Il lago era calmo e l’aria appena mossa da una piacevole e leggera brezza. Sul ponte di coperta di prua, un gabbiano riposava sui grossi e rigidi salvagente bianchi e rossi. Numerose colonie di questi uccelli vivono sui grandi laghi del nord, dal Maggiore al Como, dall’Iseo al Garda. Quell’esemplare, con una certa insistenza, guardava fisso l’interno del battello con i suoi occhietti mobili. Ritto sulle zampe, con fare allegro e curioso, si era spostato sul parapetto,muovendo il becco adunco e robusto. Sembrava volesse parlare. Lo guardavano tutti con curiosità. Forse anche troppa poiché, qualche minuto dopo, prese il volo e si diresse verso l’isola dei Pescatori, lanciando le sue grida un po rauche.

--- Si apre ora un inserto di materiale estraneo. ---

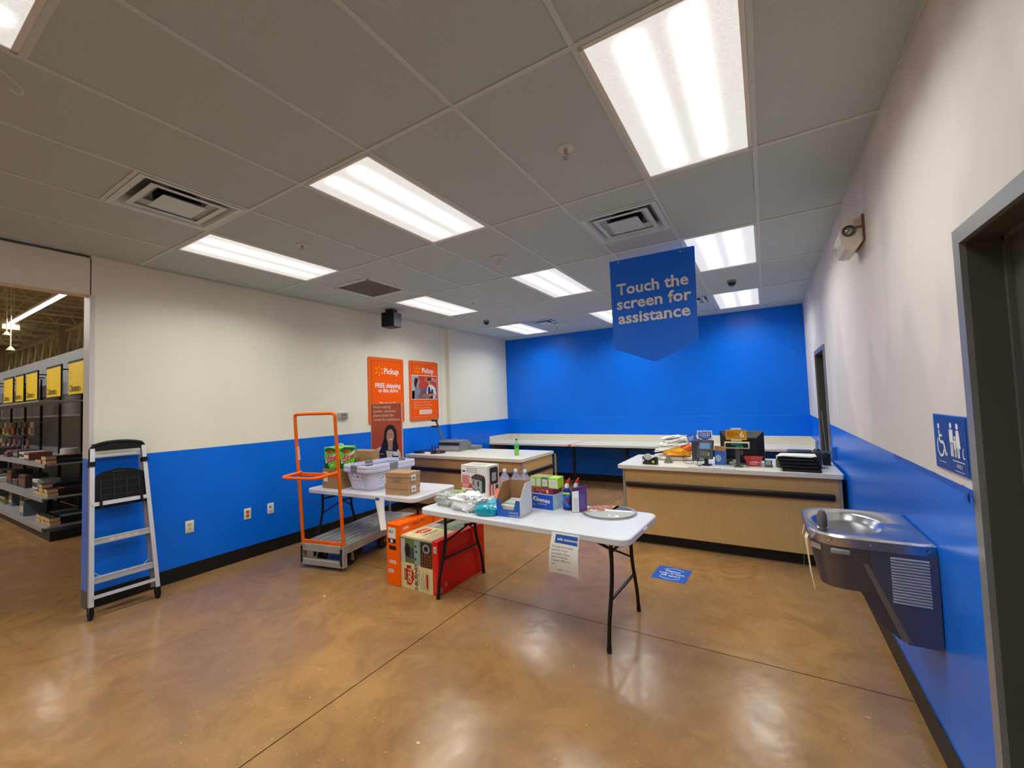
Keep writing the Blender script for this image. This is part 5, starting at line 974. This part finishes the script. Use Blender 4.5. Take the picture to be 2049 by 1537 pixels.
# pile of white bags
BAGW = mat('carrier_bag_white', (236, 232, 226), .45)
def flatbag(x, y, zz, rz, w_, d, h_, seed, m, lab, roll=0.):
    t = thing('carrier_bag', lab, 'bag', (x, y, zz), rz, 'pile of folded carrier bags'); b = MB(); blob(b, (0, 0, 0), (w_, d, h_), seed, .22, 30, 14, freq=2.0, crease=.7); o = b.build('folded_film', m, t, smooth=True); o.rotation_euler = (0, roll, 0); return t
BAGO = mat('bag_amber', (240, 160, 20), .4)
flatbag(3.98, 5.35, zc, .1, .20, .14, .035, 1, BAGW, 'bottom white carrier bag spread under the pile'); flatbag(4.20, 5.36, zc, -.3, .15, .12, .032, 2, BAGW, 'white carrier bag at the bottom right of the pile'); flatbag(4.05, 5.30, zc+.055, 0, .16, .12, .05, 3, BAGO, 'amber yellow bag in the middle of the pile')
flatbag(4.18, 5.28, zc+.12, .4, .06, .05, .035, 4, mat('bag_orange', (232, 104, 30), .4), 'small orange bag sticking out at the right of the pile', -.4)
for k, (x, y, dz, rz, w_, h_) in enumerate(((3.97, 5.30, .12, .35, .17, .022), (4.02, 5.32, .15, .25, .18, .022), (3.99, 5.33, .182, .4, .17, .022), (4.05, 5.34, .215, .2, .17, .022), (3.98, 5.34, .245, -.1, .12, .02))):
    flatbag(x, y, zc+dz, rz, w_, .085, h_, 30+k*3, BAGW, ['folded white bag just above the amber bag', 'second folded white bag above the amber bag', 'third folded white bag in the pile', 'fourth folded white bag in the pile', 'topmost folded white bag of the pile'][k], -.16)
b = MB(); b.tube(arcpath([(4.17, 5.25, zc+.12), (4.13, 5.18, zc+.02), (4.18, 5.0, zc+.003), (4.26, 4.98, zc+.003), (4.28, 5.08, zc+.06)], .05), .0022, 6); tag(b.build('cable', KB, smooth=True), 'thin black cable curling between the bags and the card reader', 'cable')
# card payment terminal
t = thing('payment_terminal', 'dark payment terminal with a lit screen on the checkout counter', 'payment terminal', (4.40, 4.95, zc), math.radians(-8))
MB().rbox(-.04, .05, -.04, .05, 0, .012, .004, 1).build('stand_base', KB, t); b = MB(); b.bar((0, .01, .01), (0, .02, .09), .03, .03, (0, 1, 0)); b.build('stand_post', KB, t)
TI = Matrix.Translation((0, 0, .17)) @ Matrix.Rotation(math.radians(-22), 4, 'X'); 
b = MB(); b.box((0, 0, 0), (.155, .04, .20), mx=TI); b.build('body', mat('terminal_grey', (58, 58, 66), .4), t)
f = Face(TI @ Vector((-.0775, -.0205, -.10)), (1, 0, 0), TI.to_3x3() @ Vector((0, 0, 1)), t); f.rect('screen', .025, .10, .13, .165, emit('terminal_screen', (90, 120, 160), .2), 1); f.rect('keypad_area', .02, .02, .14, .085, KB, 1); f.rects('key', [(.03+.026*i, .026+.018*j, .05+.026*i, .038+.018*j) for i in range(3) for j in range(3)], mat('key_grey', (110, 110, 116), .5), 2); f.rect('key', .108, .026, .128, .045, mat('key_green', (90, 170, 70), .4), 2); f.rect('key', .108, .05, .128, .06, mat('key_yellow', (200, 160, 40), .4), 2); f.rect('logo_strip', .055, .183, .10, .19, mat('cleaner_red'), 1)
b = MB(); b.box((-.11, .03, .15), (.07, .08, .21), rz=.2); b.build('side_reader', KG, t)
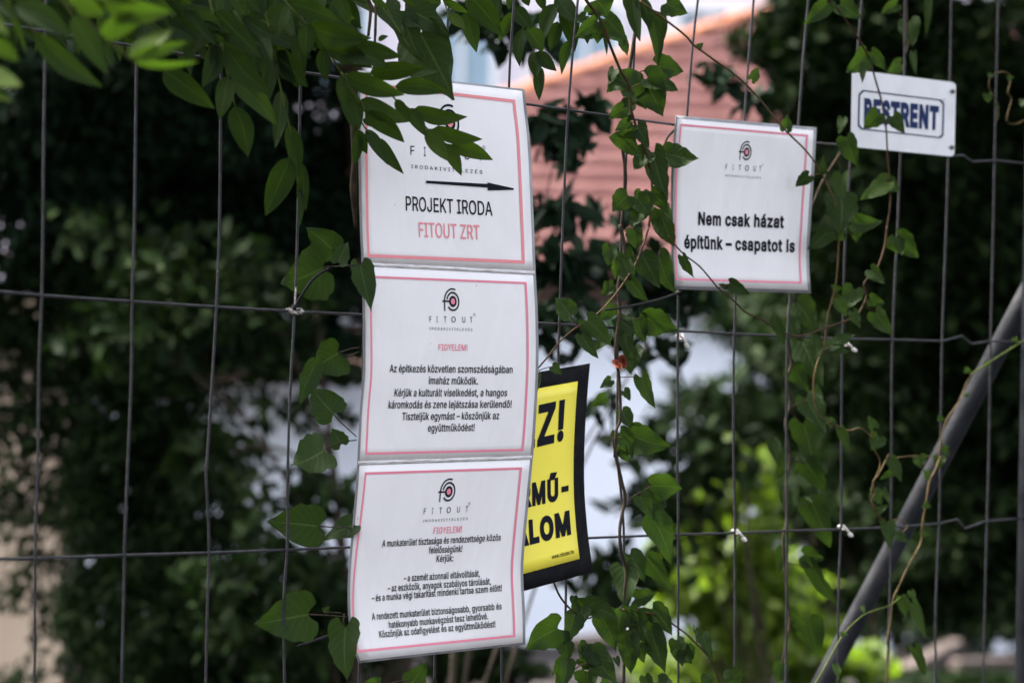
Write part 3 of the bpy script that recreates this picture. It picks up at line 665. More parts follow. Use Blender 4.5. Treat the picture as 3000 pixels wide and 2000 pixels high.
plant(label='fresh small shoots hanging before the fence above the tall notice', parts=[('B', .06, [
 (700,-10,879,97,65,.8),(742,98,852,206,85,.7),(205,-20,332,62,60,.5),(415,-20,507,57,45,.5),(585,-20,672,25,40,.5),(255,280,325,250,40,.4)], [(.0012, [(690,-60),(705,10),(742,98)]),(.0016,[(250,20),(300,85),(370,180),(465,320)])])], anchor=onf(1300, 0, .06), **PW)
plant(label='dark wisteria sprays hanging between the tall notice and the red roof', parts=[('B', -.03, [
 (865,-40,1107,247,185,0),(850,80,925,367,125,0),(1185,85,1085,292,90,0),(1195,50,1312,205,120,0),(1252,198,1222,453,95,.05),(1272,198,1387,368,125,0),(1330,358,1338,545,105,.05),(1338,362,1487,492,105,.05),(1365,455,1365,697,88,.05),
 (1480,25,1384,282,118,0),(1490,150,1440,357,105,0),(1520,55,1612,362,135,0),(1572,278,1515,518,80,0),(1480,-20,1645,175,135,0),(1080,-40,1102,135,60,0),(1350,-40,1402,80,75,0),(1250,-40,1292,45,70,0),(940,-40,1090,130,140,0),(1180,-60,1150,70,90,0)],
 [(.0014, [(1200,-60),(1195,50),(1255,200),(1330,360),(1365,460)]),(.0014,[(1470,-60),(1485,30),(1530,160),(1570,280)]),(.0014,[(860,-60),(866,60)])])], anchor=onf(1530, 0, -.03), **PW)
plant(label='slender hanging leaflets left of the diagonal stem, above the small notice', parts=[('B', .02, [
 (2000,-40,2062,293,110,.05),(2100,40,2182,452,115,.05),(2050,-20,2130,210,110,0),(1950,-40,1975,105,45,.1),(2180,80,2215,283,150,.1)], [(.0014, [(2020,-80),(2010,0),(2100,50),(2180,85)])])], anchor=onf(1870, 0, .02), **PW)

_rows = []
for _k in range(230):
    _x = rl.uniform(-200, 2350); _y = rl.uniform(-330, 120) if _x < 1500 else rl.uniform(-330, 20); _a = rl.uniform(.3, 2.3); _l = rl.uniform(260, 400)
    _rows.append((_x, _y, _x+_l*math.cos(_a), _y+_l*math.sin(_a), rl.uniform(90, 150), rl.uniform(0, .2)))
plant(label='dark wisteria leaves massed behind the shoots along the top edge', parts=[('A', -.16, _rows[:110], [(.004, [(-200,-120),(500,-60),(1200,-110),(2300,-60)])]), ('A', -.30, _rows[110:], [])], anchor=onf(500, 0, -.2), **PW)
_rows = []
for _k in range(75):
    _x = rl.uniform(650, 2330); _y = rl.uniform(-160, 270) - max(0, _x-2000)*.25; _a = rl.uniform(.75, 2.0) if _k % 3 else rl.uniform(.2, .8); _l = rl.uniform(230, 370)
    _rows.append((_x, _y, _x+_l*math.cos(_a), _y+_l*math.sin(_a), rl.uniform(75, 125), rl.uniform(0, .22)))
plant(label='layered dark wisteria leaflets hanging in front of the top wire', parts=[('A', .03, _rows[:40], [(.0016, [(700,-100),(1000,40),(1240,190)]),(.0016,[(1500,-100),(1720,90),(1960,230)])]), ('A', .06, _rows[40:], [])], anchor=onf(600, 0, .05), **PW)
PV = dict(lm='vine', kind='v', cat='vine', group=VG, name='bindweed_vine')
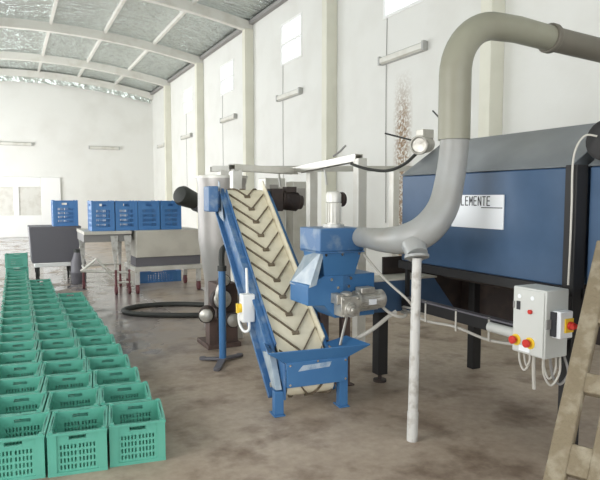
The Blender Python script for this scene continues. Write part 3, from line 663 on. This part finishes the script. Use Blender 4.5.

Il battello, dopo un breve attracco alla più grande e lussureggiante delle isole Borromee e una altrettanto fugace tappa a Pallanza, giunse puntuale al porto di Intra. Da lì, con la motonave traghetto San Cristoforo, si attraversa il lago verso la sponda lombarda. Appena sbarcati, alzando gli occhi, si vede il Sasso del Ferro che con i suoi poco più di mille metri sovrasta Laveno Mombello. Dalla sua vetta lo sguardo spazia sul lago Maggiore e su buona parte della catena alpina dominata dal massiccio del monte Rosa alla sommità del quale svettano, ben oltre i quattromila, le sue quattro “punte”: Dufour, Nordend, Zumstein e Gnifetti.
La sommità del Sasso del Ferro può essere raggiunta con la bidonvia che dalla stazione funiviaria poco distante dal lago, in meno di un quarto d’ora, supera il dislivello che separa il borgo dalla piazzola del Poggio di Sant’Elsa. Da lì , quando fa bello e il vento soffia in quota, gli spericolati appassionati del volo libero si lanciano con deltaplani e parapendii, volteggiando sul lago. C’è anche chi preferisce salire sull’erta affidandosi alle proprie gambe, utilizzando il “cavallo di San Francesco”. Una buona passeggiata da affrontare non prima di aver fatto una buona e robusta colazione. Attraversato il centro storico della località della “sponda magra” del Verbano si sale in direzione delle frazioni di Brenna, Monteggia e delle Cascine. Dopo le ultime abitazioni, seguendo il segnavia della mulattiera acciottolata che attraversa i boschi di castagni e robinie, si giunge in località Casere. Da quel punto, con buon passo,senza perdere di vista il segnavia tra faggi maestosi e le boschine, senza la fretta che accorcia il fiato, si raggiunge la meta. E’ una gran soddisfazione sedersi fuori dal bar della stazione d’arrivo della bindonvia, riposando su una comoda sedia con una birra fresca in mano, contemplando il panorama. Dal Poggio si domina l’insenatura di Laveno e buona parte del lago con la corona delle montagne che lo circondano,dal Mottarone alla Zeda, alla catena alpina delle Lepontine a fare da sfondo. C’è da riempirsi gli occhi con tanta bellezza. Con un buon binocolo si intravvede un gregge di pecore che sale lento sulla strada tra Campino e Someraro, sopra Stresa, e più a destra le macchine da cava impegnate nell’estrazione dei lastroni di granito rosa a Baveno. Sullo specchio d’acqua si muove lentamente una barca, pescando a tirlindana tra l’isola Madre e Pallanza, mentre lenzuola bianche, fresche di bucato, pendono svolazzanti dai balconi delle prime case a ridosso del lungolago di Ghiffa. Salendo ancora più su, sul punto più alto del Sasso del Ferro, il panorama è ancora più ampio. Salire qui sopra o andare sulla sponda piemontese in vetta al Mottarone, allo Spalavera o al Monte Rosso, offre l’opportunità di ammirare il lago e le terre che lo circondano da diversi angoli di visuale.
Ognuno con i suoi occhi e la propria sensibilità come fece anche Stendhal, confidando al suo diario la “deliziosa vista” da una terrazza sull’Isola Bella: “A sinistra, l’isola Madre e una parte di Pallanza, quindi il ramo del lago che più in là entra in Svizzera; di fronte, Laveno; a destra, il ramo di Sesto. Cinque o sei profili di montagne velate dalle nubi. Questo panorama fa il paio con quello del golfo di Napoli e parla ancor meglio al cuore. A mio parere queste isole risvegliano il sentimento del bello ancor più di San Pietro. Finalmente il mio spirito, che per amore di un bello troppo bello trova sempre da criticare, ha incontrato qualcosa in cui nulla v’è di criticabile”.